WIG SHOPPE
nytheatre.com review by Joanne Joseph
August 15, 2002
In two acts and seventeen scenes, two women embody an array of
characters, treading the thin line between comedy and pathos,cliche and
original insight.Caitlin Barton, who hails from Brooklyn, is Fannie, a convincing non-posh Londoner who designs wigs and ends up having to deal with Lower East Side NYC denizens who drift into Patsy's Wig Shoppe while she tries desperately to be a good working girl. Jamie Melser is Peggy, who is from the American South and is a lazy employee, to say the least.
Fannie and Peggy are both victims of bad behavior—by boyfriend or other circumstances—but the arc of their relationship reaches a decent rapprochement after all. Barton and Melser, who also wrote Wig Shoppe, play numerous other characters as well whose story lines weave through the evening cleverly. Melser is especially sharp as Dana, the Public Relations queen party scammer. Barton becomes fashion maven Mme Hermes and a male cop who comes to the shop to cross dress. Director Calvin Landis plays John, who works in "Distribution" at Gray Advertising.
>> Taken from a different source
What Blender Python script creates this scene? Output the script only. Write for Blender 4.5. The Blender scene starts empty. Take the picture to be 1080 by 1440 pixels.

Remarkable to this reviewer—it is either felicitous costuming, or a massive Martha Graham upper body contraction, or both, that transforms Melser from a full-busted female to a concave, flat and scrawny dirty old man, who apparently is shell-shocked by the death of John Kennedy. NB: "Hail to the Chief" signals not only JFK, but all other US presidents, so this musical reference was not instantly clear.
Musical interludes go on at some length, because the character transformations, forth and back, costume-wise, take time.
Cliche and stereotyping are narrowly overcome in some scenes, by good acting...the little old man's lady love is not a woman, but his dog; John is not "somebody" but a mail room clerk; the Brit wig designer is not all she claims to be either. The actors have learned character work well. Wig Shoppe will have a full production in October in midtown.